Bathroom Vent and Ductwork

Discussion in 'HVAC Heating & Cooling' started by jadnashua, May 5, 2013.

  1. jadnashua

    jadnashua Retired Defense Industry Engineer xxx

    Messages:
    21,932
    Location:
    New England
    My mother wants a ventilation fan installed in the bathroom. It uses a 4" outlet. To minimize the resistance, I want to use 4" round metal as it will have to run about 20' and that plus an elbow puts it around the max for the Panasonic fan I'm looking at, but I'd like to insulate it to minimize condensation since it will be running through the attic. I'd thought about buying some insulated flexible duct and running the solid stuff through it and I think I'd probably need to use 6" stuff, since I do not think I could slide the 4" solid into a 4" flexible duct (I haven't found 5", if it exists but haven't searched everywhere yet).
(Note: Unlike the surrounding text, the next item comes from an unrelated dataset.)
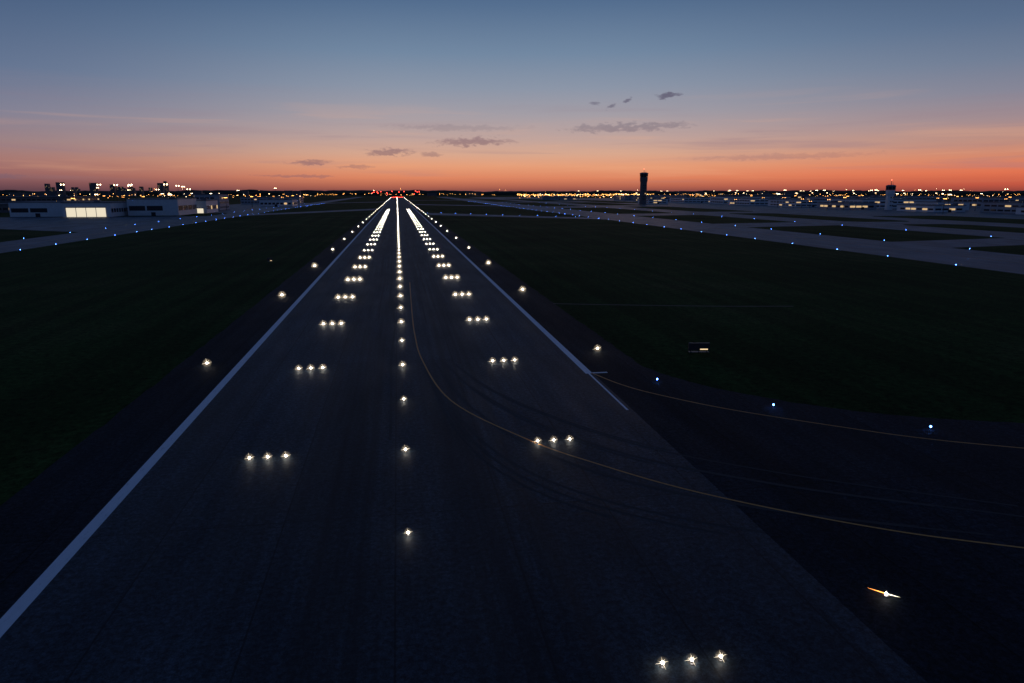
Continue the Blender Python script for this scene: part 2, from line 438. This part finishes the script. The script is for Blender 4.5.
for i in range(14):
    X = random.uniform(-170, 190); Z = random.uniform(8, 30); Y = 3600+random.uniform(0,300)
    ob.box(X-.3,X+.3,Y-.3,Y+.3,0,Z-1,0); ob.octa((X,Y,Z),1.6,1)
ob.build("approach_light_masts", [M_metal, M_red])

# ------------------------------------------------------------------ signs
def sign(loc, rz, w_=2.9, h=0.95):
    e = empty("airfield_sign", loc); e.rotation_euler = (0,0,rz)
    a = MB(); a.box(-w_/2,w_/2,-.16,.16,.32,.32+h); a.box(-w_/2-.05,w_/2+.05,-.2,.2,.32+h,.38+h)
    a.box(-w_/2-.05,-w_/2,-.2,.2,.28,.32+h); a.box(w_/2,w_/2+.05,-.2,.2,.28,.32+h)
    a.build("housing",[M_metal],e)
    l = MB()
    for q in (-.4,0,.4): l.box(w_*q-.05,w_*q+.05,-.05,.05,0,.32)
    l.box(-w_/2,w_/2,-.4,.4,-0.05,0.05); l.build("legs",[M_metal],e)
    f = MB(); f.box(w_*.05,w_/2-.2,-.19,-.165,.36,.50); f.build("lit_strip",[mat_emit("sign_glow",(1,.72,.4),1.2)],e)
sign((42,90,0.03), math.radians(-8))
sign((-42,235,0.03), 0.1, 1.6, 0.9)
sign((-140,262,0.03), 0.1, 4, 1.1)

# ------------------------------------------------------------------ buildings
def building(name, x0, x1, y0, y1, h, wall, floors=2, lit=0.4, door=None, side='L', bay=6.0):
    e = empty(name)
    a = MB(); a.box(x0,x1,y0,y1,0,h)
    a.build("walls",[wall],e)
    r = MB(); r.box(x0-.5,x1+.5,y0-.5,y1+.5,h,h+.8)
    for k in range(max(1,int((x1-x0)/25))):
        ux = random.uniform(x0+4,x1-8); uy = random.uniform(y0+3,max(y0+4,y1-8)); r.box(ux,ux+random.uniform(3,7),uy,uy+4,h+.8,h+.8+random.uniform(1,2.6))
    r.build("roof",[M_roof],e)
    wd = MB(); fh = h/(floors+0.3)
    def win(ax, p, q0, q1, z0, z1, mi):
        if ax == 'y': wd.box(q0,q1,p-.12,p-.02,z0,z1,mi)
        elif ax == 'x-': wd.box(p-.12,p-.02,q0,q1,z0,z1,mi)
        else: wd.box(p+.02,p+.12,q0,q1,z0,z1,mi)
    for f in range(floors):
        z0 = fh*f+fh*.4; z1 = fh*f+fh*.78
        xx = x0+1.5
        while xx+bay-1.5 < x1:
            if not (door and door[0]-1 < xx+bay/2 < door[1]+1 and z0 < door[2]):
                win('y', y0, xx, xx+bay-1.6, z0, z1, 1 if random.random()<lit else 0)
            xx += bay
        yy = y0+1.5
        while yy+bay-1.5 < y1:
            win('x-' if side=='L' else 'x+', x0 if side=='L' else x1, yy, yy+bay-1.6, z0, z1, 1 if random.random()<lit else 0)
            yy += bay
    wd.build("windows",[M_glass,M_win],e)
    d = MB()
    if door:
        d.box(door[0],door[1],y0-.14,y0-.03,0,door[2],0)
        nb = int((door[1]-door[0])/7)
        for k in range(nb+1):
            px = door[0]+(door[1]-door[0])*k/nb; d.box(px-.2,px+.2,y0-.4,y0-.16,0,door[2],1)
        d.box(door[0]-.5,door[1]+.5,y0-.6,y0-.45,door[2],door[2]+1,1)
        d.build("hangar_door",[M_hang,M_wall],e)
    else:
        mx = (x0+x1)/2; d.box(mx-2,mx+2,y0-.3,y0-.14,0,3.2,0); d.build("door",[M_glass],e)
    return e
building("hangar", -352,-305,705,760,13,M_wallw,1,.0,None,'R',16)
building("hangar", -303,-262,695,750,12.5,M_wallw,1,0,(-300,-266,8.2),'R')
building("hangar", -258,-212,725,790,15.5,M_wallw,1,.0,None,'R',16)
building("hangar", -226,-205,800,850,13,M_wallw,1,.3,(-224,-208,5),'R')
building("office_building", -252,-222,930,980,19,M_wall,3,.2,None,'R')
building("warehouse", -330,-250,1020,1080,12,M_wall,2,.05,None,'R')
building("warehouse", -215,-165,1150,1210,10,M_wallw,1,.1,None,'R')
building("warehouse", -520,-420,1000,1080,16,M_walld,3,.1,None,'R')
building("warehouse", -450,-380,850,900,9,M_walld,1,.1,None,'R')
building("terminal_building", -300,-190,1420,1480,12,M_wall,2,.15,None,'R')
specs = [(626,690,560,620,7,M_wallw,1,.2),(650,760,640,690,11,M_wall,2,.2),(600,640,700,760,7,M_wallw,1,.3),(655,700,760,800,10,M_wallw,2,.2),
 (585,625,830,900,8,M_wall,1,.3),(640,760,880,960,12,M_wallw,2,.16),(600,660,980,1060,10,M_wallw,2,.2),(690,820,1030,1100,14,M_wall,2,.16),
 (600,700,1120,1200,11,M_wallw,2,.16),(620,760,1260,1320,13,M_wallw,2,.16),(600,680,1400,1480,10,M_wallw,2,.2),(720,900,1420,1500,16,M_walld,2,.15),
 (590,700,1600,1700,11,M_wall,2,.15),(480,520,1290,1350,9,M_wallw,2,.2),(760,860,720,760,11,M_walld,2,.15),(850,980,900,960,14,M_wall,2,.15),
 (900,1050,1200,1280,14,M_wall,2,.1),(620,800,1850,1950,13,M_wall,2,.1),(420,520,2000,2060,10,M_wall,2,.1),(1000,1150,1000,1060,13,M_walld,2,.1)]
for i,s_ in enumerate(specs):
    building("terminal_building" if s_[4] > 12 else "cargo_building", *s_[:4], s_[4], s_[5], s_[6], s_[7], bay=9)

def tower(name, X, Y, h, r, cab, wall, litcab):
    e = empty(name)
    a = MB(); a.loft(X,Y,[(r*1.02,0),(r,h*.5),(r*.98,h-3*cab)],8)
    a.loft(X,Y,[(r*.98,h-3*cab),(cab*1.08,h-2.4*cab),(cab*1.12,h-1.45*cab)],8); a.build("shaft",[wall],e)
    for_ = MB()
    z_ = h*.15
    while z_ < h-3.4*cab:
        for k in range(2): for_.box(X-r*.45+k*r*.6, X-r*.15+k*r*.6, Y-r*1.06, Y-r*.9, z_, z_+1.6, random.random()<.25)
        z_ += 5
    for_.build("windows",[M_glass,M_win],e)
    c = MB(); c.loft(X,Y,[(cab*.98,h-1.43*cab),(cab*1.14,h-.55*cab)],8); c.build("cab_glass",[M_win if litcab else M_glass],e)
    rf = MB(); rf.loft(X,Y,[(cab*1.24,h-.54*cab),(cab*1.2,h-.3*cab),(cab*.7,h-.12*cab)],8)
    rf.loft(X,Y,[(.5,h-.1*cab),(.15,h+5)],6); rf.loft(X+cab*.5,Y,[(.25,h-.1*cab),(.1,h+3)],6)
    for k in range(8):
        aa = 2*math.pi*(k+.5)/8; px, py = X+cab*1.1*math.cos(aa), Y+cab*1.1*math.sin(aa); rf.box(px-.25,px+.25,py-.25,py+.25,h-1.43*cab,h-.54*cab)
    rf.build("cab_roof",[M_roof],e)
    rl = MB(); rl.octa((X,Y,h+5.5),.5,0); rl.build("beacon",[M_red],e)
tower("control_tower", 458,1260,59,6.4,6.6,M_walld,False)
tower("ramp_control_tower", 622,803,32,4.6,5.0,M_wallw,False)

# ------------------------------------------------------------------ masts and distant lights
def mast_mesh(h, mat, n_=3, r=0.5):
    b_ = MB(); b_.loft(0,0,[(.35,0),(.15,h)],8,0); b_.box(-1.8,1.8,-.15,.15,h,h+.3,0)
    for k in range(n_):
        xx = -1.5+3*k/max(1,n_-1); b_.box(xx-.35,xx+.35,-.55,-.1,h-.35,h+.05,0); b_.octa((xx,-.7,h-.5),r,1)
    return b_.mesh("apron_light_mast",[M_metal,mat])
mm = [mast_mesh(20,M_sodw,3,.5), mast_mesh(13,M_sod,2,.45), mast_mesh(26,M_sodw,2,.6), mast_mesh(16,M_sod,3,.45), mast_mesh(10,M_sod,2,.4)]
for i in range(115):
    Y = random.uniform(600, 2200); X = random.uniform(560, 620+Y*.45)
    inst("apron_light_mast", random.choice(mm), (X,Y,0.03))
mw = mast_mesh(31, M_sodw, 2, .75)
for i in range(44):
    Y = random.uniform(700, 1900); X = -random.uniform(190, 240+Y*.28)
    inst("apron_light_mast", random.choice(mm+[mw]), (X,Y,0.03))
for X,Y in [(-330,900),(-300,860),(-350,1000),(-290,1000),(-250,820)]:
    inst("apron_light_mast", mw, (X,Y,0.03))
dl = MB()
def scatter(n_, r0, r1, y0, y1, z0, z1, s0, s1, warm):
    for i in range(n_):
        Y = random.uniform(y0,y1); X = Y*random.uniform(r0,r1); Z = random.uniform(z0,z1)
        dl.octa((X,Y,Z), random.uniform(s0,s1)*Y/2500, 0 if random.random()<warm else 1)
scatter(420, .17, .38, 2000, 4300, 5, 13, .5, 1.0, .85)
scatter(240, .30, .62, 1900, 4300, 5, 13, .4, .8, .9)
scatter(260, .5, 1.15, 1500, 3600, 5, 14, .4, .9, .85)
scatter(70, -.12, .14, 3200, 4700, 6, 14, .4, .8, .9)
scatter(190, -.6, -.1, 1700, 4300, 6, 14, .4, .9, .75)
scatter(30, -.6, 1.2, 3000, 4600, 22, 40, .4, .8, .6)
dl.build("distant_city_lights",[M_sod,M_sodw])

sk = MB()
for i in range(16):
    Y = 4200+random.uniform(-200,300); X = -Y*random.uniform(.30,.46); ww = random.uniform(14,34); h = random.uniform(32,72)
    sk.box(X-ww/2,X+ww/2,Y,Y+25,0,h); 
    if random.random()<.5: sk.box(X-ww/4,X+ww/4,Y+4,Y+18,h,h+random.uniform(5,12))
    for k in range(5):
        zz = random.uniform(25,h-3); xx = X+random.uniform(-ww/2+2,ww/2-2); sk.box(xx-1,xx+1,Y-.5,Y-.1,zz,zz+1.6,1)
for i in range(50):
    Y = 4000+random.uniform(-300,300); X = Y*random.uniform(-.62,1.2); ww = random.uniform(20,80); h = random.uniform(14,30)
    sk.box(X-ww/2,X+ww/2,Y,Y+25,0,h)
sk.build("distant_city_skyline",[M_walld,M_win])

tr = MB()
def treeline(rad, hmin, hmax, thick, seed):
    random.seed(seed); n_ = 1600; base = []
    ph = [random.uniform(0,6.28) for _ in range(6)]
    for i in range(n_+1):
        a = 2*math.pi*i/n_
        k = sum(math.sin(a*f+p) for f,p in zip((5,11,23,47,90,170),ph))/6
        hh = hmin+(hmax-hmin)*(.5+.8*k)+random.uniform(-1,1)*2
        base.append((a,max(6,hh)))
    vs=[]
    for a,hh in base:
        c_,s_=math.sin(a),math.cos(a)
        vs += [(rad*c_,rad*s_,0),((rad+10)*c_,(rad+10)*s_,hh*.7),((rad+thick*.5)*c_,(rad+thick*.5)*s_,hh),((rad+thick)*c_,(rad+thick)*s_,0)]
    fs=[]
    for i in range(n_):
        o=4*i
        for k in range(3): fs.append((o+k,o+4+k,o+5+k,o+1+k))
    tr.add(vs,fs)
treeline(4700,18,28,90,3); treeline(6500,26,42,150,9)
tr.build("distant_treeline",[M_tree])

# ------------------------------------------------------------------ camera
cam = bpy.data.cameras.new("camera"); co = bpy.data.objects.new("camera", cam); scene.collection.objects.link(co)
cam.sensor_width = 36; cam.lens = 683/1024*36; cam.clip_end = 40000; cam.clip_start = 0.1
co.location = (0,0,22.5)
co.rotation_euler = (math.radians(90-12.35), 0, math.radians(-9.34))
scene.camera = co
print("done", len(bpy.data.objects))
The fan can also take 6" ductwork. Should I just forget about running solid material and use a 6" flexible duct? What's the best way to minimize chances of condensation and moisture dripping back into the room in the winter with this?
  2. ntruro

    ntruro New Member

    Messages:
    1
    Location:
    Ohio
    I'm trying to solve a similar condensation problem.

    I live in a relatively cold area (Columbus, Ohio) and have R45 insulation in my attic. I installed an in-line bathroom vent fan (Fantech PB100) using 4" insulated flex-duct per Fantech's instructions. The insulated flex duct runs straight up through the attic insulation and then passes through the attic cavity to a roof cap. (The total run of the flex duct is approx. 10' with 8' of it being in the non-insulated attic cavity.) The fan runs on a timer with up to 60 minutes of run time. When it's cold out (20F), the warm, moist air pumped through the cold flex duct above the attic insulation creates condensation inside the flex duct. This condensation runs back down through the flex duct and drips onto the person showering.

    I've talked with Fantech tech support, but they've been unable to provide a solution. The well insulated attic causes the flex duct above the insulation to become unusually cold (esp. during the night) resulting in condensation when warm, moist air from the shower passes through it.
  3. jadnashua

    jadnashua Retired Defense Industry Engineer xxx

    Messages:
    21,932
    Location:
    New England
    I got the fan in today, but have to finish up the ductwork in the morning. There appears to be enough room in the attic, so I think I'll be blowing in some cellulose on top of it. I decided to go with a 6" duct, and got some insulation sleeves for it. Anything that gets added blowing in the cellulose should prevent condensation from happening, or at least enough to prevent it from being a problem. FWIW, the fan actually has a 4" opening, but the collar is stepped so that you can attach a 6" duct as well. I was very close to the limit at 4", and had trouble finding 4" sleeve insulation in stock anywhere, but with the 6", both the insulation and the limit on run length no longer becomes an issue. The fan is barely audible when on. I haven't tested the humidity controlled switch yet, but am about to take a shower after crawling around in the attic. We'll see if it turns itself on like it's supposed to...it does turn on manually. Question: the ceiling is 1/2" drywall (or whatever they used to support a plaster ceiling in the 50's - no lath in it) and about a 1/2" of plaster. The roof is so low that I'm sure I'll have a big hassle screwing the thing into the joists. They call for caulk to seal it to the ceiling, and I've got a good solid bead underneath the mounting flange all around. So, I don't think the thing is going anywhere. Do I really need to screw in the support arms? It doesn't rattle or make any noise. I'm leaning on leaving well enough alone! ANd, the full-width arm is towards the eaves, so it may be even lower.